[Problem details]: Using the records below, locate all lines containing "high" and return them.

[Entries from a dataset]
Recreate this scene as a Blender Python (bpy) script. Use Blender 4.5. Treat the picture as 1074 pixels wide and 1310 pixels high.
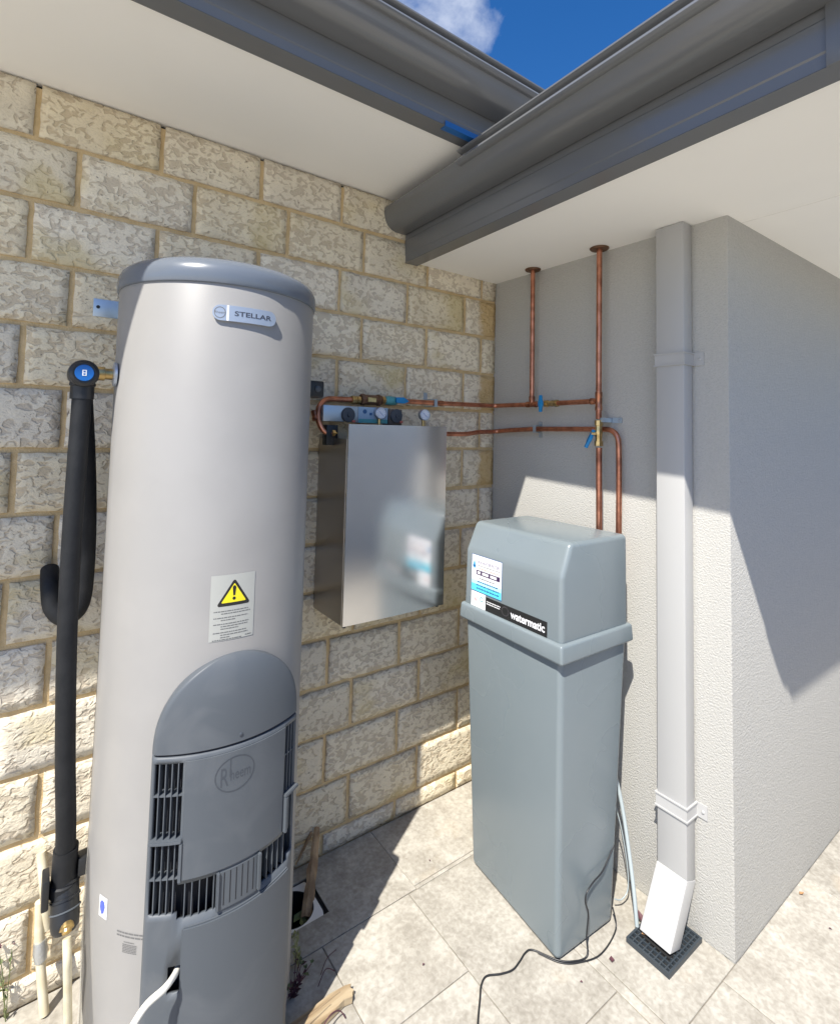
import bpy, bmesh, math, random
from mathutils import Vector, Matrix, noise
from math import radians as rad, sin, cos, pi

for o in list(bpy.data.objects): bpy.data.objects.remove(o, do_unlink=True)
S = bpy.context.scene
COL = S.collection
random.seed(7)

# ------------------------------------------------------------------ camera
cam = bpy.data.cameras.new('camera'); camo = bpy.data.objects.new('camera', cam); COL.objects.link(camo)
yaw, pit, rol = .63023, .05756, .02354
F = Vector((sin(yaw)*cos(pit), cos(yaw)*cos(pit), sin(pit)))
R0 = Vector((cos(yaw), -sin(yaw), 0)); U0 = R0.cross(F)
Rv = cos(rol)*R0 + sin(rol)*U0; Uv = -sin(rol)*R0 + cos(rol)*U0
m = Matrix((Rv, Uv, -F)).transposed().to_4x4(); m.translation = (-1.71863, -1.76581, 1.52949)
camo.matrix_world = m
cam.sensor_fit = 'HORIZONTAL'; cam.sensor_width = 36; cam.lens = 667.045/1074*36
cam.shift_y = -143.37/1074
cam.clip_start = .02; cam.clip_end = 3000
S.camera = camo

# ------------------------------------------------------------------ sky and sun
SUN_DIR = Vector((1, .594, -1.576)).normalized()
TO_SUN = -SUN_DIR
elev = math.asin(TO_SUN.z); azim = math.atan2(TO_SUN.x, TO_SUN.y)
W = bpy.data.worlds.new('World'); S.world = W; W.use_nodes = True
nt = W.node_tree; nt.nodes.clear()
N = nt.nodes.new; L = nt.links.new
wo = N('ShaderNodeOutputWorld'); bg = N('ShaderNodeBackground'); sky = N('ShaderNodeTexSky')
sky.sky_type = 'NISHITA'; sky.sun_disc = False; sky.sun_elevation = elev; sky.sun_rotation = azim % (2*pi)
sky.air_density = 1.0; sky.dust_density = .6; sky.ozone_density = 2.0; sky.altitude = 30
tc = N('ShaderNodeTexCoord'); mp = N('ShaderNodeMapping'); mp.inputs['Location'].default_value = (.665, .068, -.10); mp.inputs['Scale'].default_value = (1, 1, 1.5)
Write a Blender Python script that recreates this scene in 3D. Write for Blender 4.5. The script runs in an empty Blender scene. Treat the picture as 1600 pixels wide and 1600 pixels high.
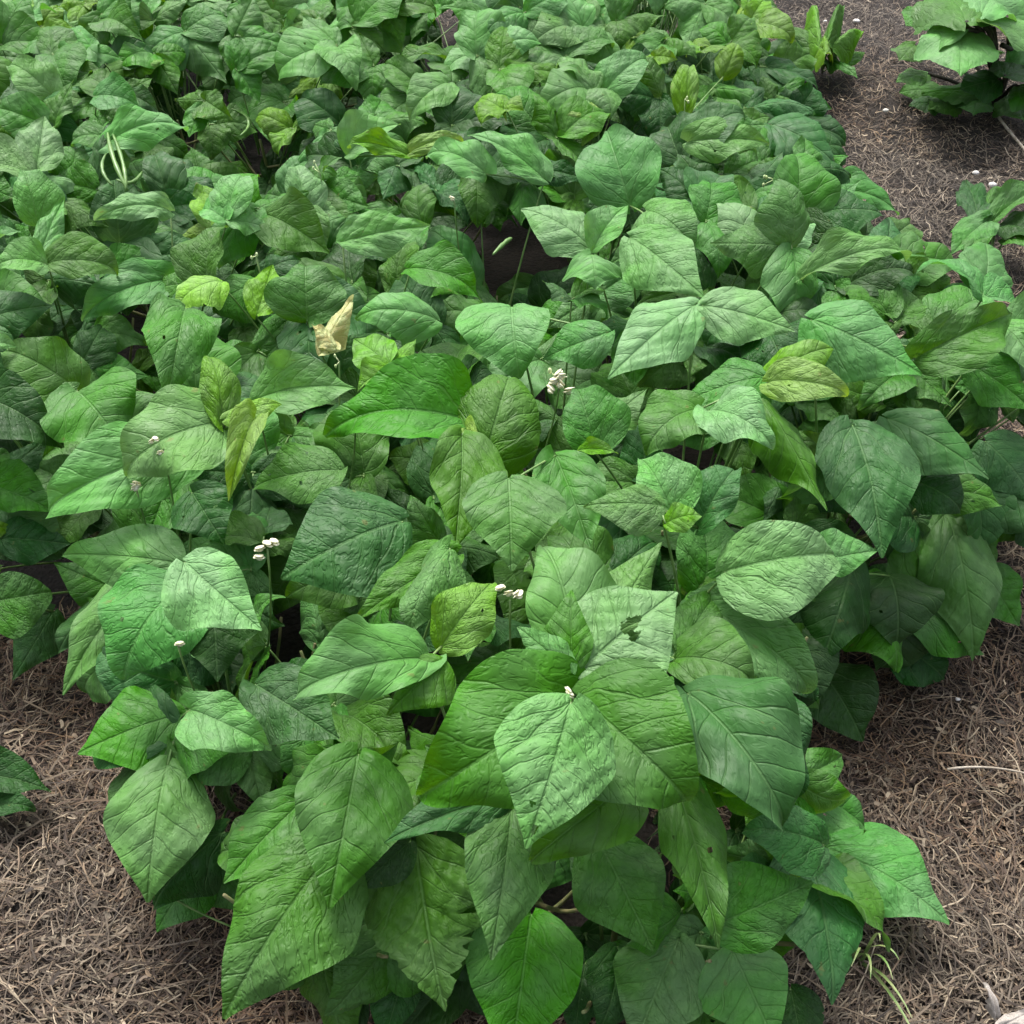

[Answer to the exercise]:
Recreate this scene as a Blender Python (bpy) script. Use Blender 4.5. Treat the picture as 1074 pixels wide and 1310 pixels high.
Write a Blender Python script that recreates this scene in 3D. Write for Blender 4.5. The script runs in an empty Blender scene. Treat the picture as 1600 pixels wide and 1600 pixels high.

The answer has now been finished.